### REQUIRED TASK
Reproduce all of the listing below without alteration.
Start of RAW DATA
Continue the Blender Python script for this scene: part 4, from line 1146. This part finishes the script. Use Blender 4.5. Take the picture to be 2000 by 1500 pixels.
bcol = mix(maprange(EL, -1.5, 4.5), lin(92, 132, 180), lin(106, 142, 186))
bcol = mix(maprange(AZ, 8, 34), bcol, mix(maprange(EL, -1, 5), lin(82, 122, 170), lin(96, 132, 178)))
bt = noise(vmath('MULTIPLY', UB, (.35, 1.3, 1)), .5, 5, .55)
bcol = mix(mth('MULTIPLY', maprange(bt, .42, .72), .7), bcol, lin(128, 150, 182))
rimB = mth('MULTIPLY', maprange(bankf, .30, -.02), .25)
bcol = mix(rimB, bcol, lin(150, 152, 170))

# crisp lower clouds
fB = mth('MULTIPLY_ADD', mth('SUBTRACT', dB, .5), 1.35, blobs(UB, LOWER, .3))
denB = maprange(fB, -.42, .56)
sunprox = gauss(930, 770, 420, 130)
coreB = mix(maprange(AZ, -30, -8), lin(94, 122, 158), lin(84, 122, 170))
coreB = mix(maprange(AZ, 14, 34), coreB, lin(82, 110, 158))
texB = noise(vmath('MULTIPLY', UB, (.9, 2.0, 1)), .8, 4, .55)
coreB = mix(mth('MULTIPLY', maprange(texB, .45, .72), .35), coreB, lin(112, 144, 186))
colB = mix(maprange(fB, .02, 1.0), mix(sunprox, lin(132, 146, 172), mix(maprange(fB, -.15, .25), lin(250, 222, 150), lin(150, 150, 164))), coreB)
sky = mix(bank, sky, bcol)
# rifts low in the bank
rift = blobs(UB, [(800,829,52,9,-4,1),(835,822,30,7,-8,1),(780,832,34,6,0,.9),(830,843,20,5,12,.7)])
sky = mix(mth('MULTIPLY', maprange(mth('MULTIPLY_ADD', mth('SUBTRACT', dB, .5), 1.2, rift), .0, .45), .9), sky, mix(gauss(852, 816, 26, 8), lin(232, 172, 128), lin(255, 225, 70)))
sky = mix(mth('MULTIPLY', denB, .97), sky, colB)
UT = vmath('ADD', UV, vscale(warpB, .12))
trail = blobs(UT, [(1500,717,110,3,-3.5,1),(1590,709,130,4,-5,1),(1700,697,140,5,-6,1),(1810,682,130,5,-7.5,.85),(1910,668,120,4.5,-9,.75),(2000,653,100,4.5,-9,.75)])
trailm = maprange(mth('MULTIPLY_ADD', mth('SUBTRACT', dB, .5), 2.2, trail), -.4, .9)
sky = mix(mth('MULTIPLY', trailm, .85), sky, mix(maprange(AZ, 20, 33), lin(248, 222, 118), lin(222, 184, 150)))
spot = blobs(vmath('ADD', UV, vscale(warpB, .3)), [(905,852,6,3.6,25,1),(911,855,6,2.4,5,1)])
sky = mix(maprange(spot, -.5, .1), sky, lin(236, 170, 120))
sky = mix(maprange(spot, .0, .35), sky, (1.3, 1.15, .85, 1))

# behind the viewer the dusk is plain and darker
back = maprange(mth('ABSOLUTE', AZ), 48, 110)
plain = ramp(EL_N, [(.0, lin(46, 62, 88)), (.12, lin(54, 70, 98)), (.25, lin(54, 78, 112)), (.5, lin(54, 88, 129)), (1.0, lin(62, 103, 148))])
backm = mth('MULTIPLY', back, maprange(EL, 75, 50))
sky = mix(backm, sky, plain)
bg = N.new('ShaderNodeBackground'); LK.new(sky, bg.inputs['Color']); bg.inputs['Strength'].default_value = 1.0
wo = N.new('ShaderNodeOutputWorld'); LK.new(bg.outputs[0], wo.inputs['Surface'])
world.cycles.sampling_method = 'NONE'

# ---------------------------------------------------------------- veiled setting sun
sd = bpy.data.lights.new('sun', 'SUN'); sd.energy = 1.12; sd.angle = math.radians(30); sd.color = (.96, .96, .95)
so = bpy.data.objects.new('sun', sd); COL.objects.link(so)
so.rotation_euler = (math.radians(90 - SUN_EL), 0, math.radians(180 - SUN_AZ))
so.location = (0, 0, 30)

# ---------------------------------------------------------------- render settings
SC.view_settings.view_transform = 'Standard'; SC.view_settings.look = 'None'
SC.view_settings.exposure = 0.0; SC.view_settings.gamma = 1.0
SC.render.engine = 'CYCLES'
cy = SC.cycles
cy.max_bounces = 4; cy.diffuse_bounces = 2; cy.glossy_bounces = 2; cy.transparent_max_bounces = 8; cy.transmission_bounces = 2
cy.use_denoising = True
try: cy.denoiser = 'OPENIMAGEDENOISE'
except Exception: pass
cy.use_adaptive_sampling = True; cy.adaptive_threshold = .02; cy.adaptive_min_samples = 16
End of RAW DATA
### OUTPUT FOR THIS TASK
Continue the Blender Python script for this scene: part 4, from line 1146. This part finishes the script. Use Blender 4.5. Take the picture to be 2000 by 1500 pixels.
bcol = mix(maprange(EL, -1.5, 4.5), lin(92, 132, 180), lin(106, 142, 186))
bcol = mix(maprange(AZ, 8, 34), bcol, mix(maprange(EL, -1, 5), lin(82, 122, 170), lin(96, 132, 178)))
bt = noise(vmath('MULTIPLY', UB, (.35, 1.3, 1)), .5, 5, .55)
bcol = mix(mth('MULTIPLY', maprange(bt, .42, .72), .7), bcol, lin(128, 150, 182))
rimB = mth('MULTIPLY', maprange(bankf, .30, -.02), .25)
bcol = mix(rimB, bcol, lin(150, 152, 170))

# crisp lower clouds
fB = mth('MULTIPLY_ADD', mth('SUBTRACT', dB, .5), 1.35, blobs(UB, LOWER, .3))
denB = maprange(fB, -.42, .56)
sunprox = gauss(930, 770, 420, 130)
coreB = mix(maprange(AZ, -30, -8), lin(94, 122, 158), lin(84, 122, 170))
coreB = mix(maprange(AZ, 14, 34), coreB, lin(82, 110, 158))
texB = noise(vmath('MULTIPLY', UB, (.9, 2.0, 1)), .8, 4, .55)
coreB = mix(mth('MULTIPLY', maprange(texB, .45, .72), .35), coreB, lin(112, 144, 186))
colB = mix(maprange(fB, .02, 1.0), mix(sunprox, lin(132, 146, 172), mix(maprange(fB, -.15, .25), lin(250, 222, 150), lin(150, 150, 164))), coreB)
sky = mix(bank, sky, bcol)
# rifts low in the bank
rift = blobs(UB, [(800,829,52,9,-4,1),(835,822,30,7,-8,1),(780,832,34,6,0,.9),(830,843,20,5,12,.7)])
sky = mix(mth('MULTIPLY', maprange(mth('MULTIPLY_ADD', mth('SUBTRACT', dB, .5), 1.2, rift), .0, .45), .9), sky, mix(gauss(852, 816, 26, 8), lin(232, 172, 128), lin(255, 225, 70)))
sky = mix(mth('MULTIPLY', denB, .97), sky, colB)
UT = vmath('ADD', UV, vscale(warpB, .12))
trail = blobs(UT, [(1500,717,110,3,-3.5,1),(1590,709,130,4,-5,1),(1700,697,140,5,-6,1),(1810,682,130,5,-7.5,.85),(1910,668,120,4.5,-9,.75),(2000,653,100,4.5,-9,.75)])
trailm = maprange(mth('MULTIPLY_ADD', mth('SUBTRACT', dB, .5), 2.2, trail), -.4, .9)
sky = mix(mth('MULTIPLY', trailm, .85), sky, mix(maprange(AZ, 20, 33), lin(248, 222, 118), lin(222, 184, 150)))
spot = blobs(vmath('ADD', UV, vscale(warpB, .3)), [(905,852,6,3.6,25,1),(911,855,6,2.4,5,1)])
sky = mix(maprange(spot, -.5, .1), sky, lin(236, 170, 120))
sky = mix(maprange(spot, .0, .35), sky, (1.3, 1.15, .85, 1))

# behind the viewer the dusk is plain and darker
back = maprange(mth('ABSOLUTE', AZ), 48, 110)
plain = ramp(EL_N, [(.0, lin(46, 62, 88)), (.12, lin(54, 70, 98)), (.25, lin(54, 78, 112)), (.5, lin(54, 88, 129)), (1.0, lin(62, 103, 148))])
backm = mth('MULTIPLY', back, maprange(EL, 75, 50))
sky = mix(backm, sky, plain)
bg = N.new('ShaderNodeBackground'); LK.new(sky, bg.inputs['Color']); bg.inputs['Strength'].default_value = 1.0
wo = N.new('ShaderNodeOutputWorld'); LK.new(bg.outputs[0], wo.inputs['Surface'])
world.cycles.sampling_method = 'NONE'

# ---------------------------------------------------------------- veiled setting sun
sd = bpy.data.lights.new('sun', 'SUN'); sd.energy = 1.12; sd.angle = math.radians(30); sd.color = (.96, .96, .95)
so = bpy.data.objects.new('sun', sd); COL.objects.link(so)
so.rotation_euler = (math.radians(90 - SUN_EL), 0, math.radians(180 - SUN_AZ))
so.location = (0, 0, 30)

# ---------------------------------------------------------------- render settings
SC.view_settings.view_transform = 'Standard'; SC.view_settings.look = 'None'
SC.view_settings.exposure = 0.0; SC.view_settings.gamma = 1.0
SC.render.engine = 'CYCLES'
cy = SC.cycles
cy.max_bounces = 4; cy.diffuse_bounces = 2; cy.glossy_bounces = 2; cy.transparent_max_bounces = 8; cy.transmission_bounces = 2
cy.use_denoising = True
try: cy.denoiser = 'OPENIMAGEDENOISE'
except Exception: pass
cy.use_adaptive_sampling = True; cy.adaptive_threshold = .02; cy.adaptive_min_samples = 16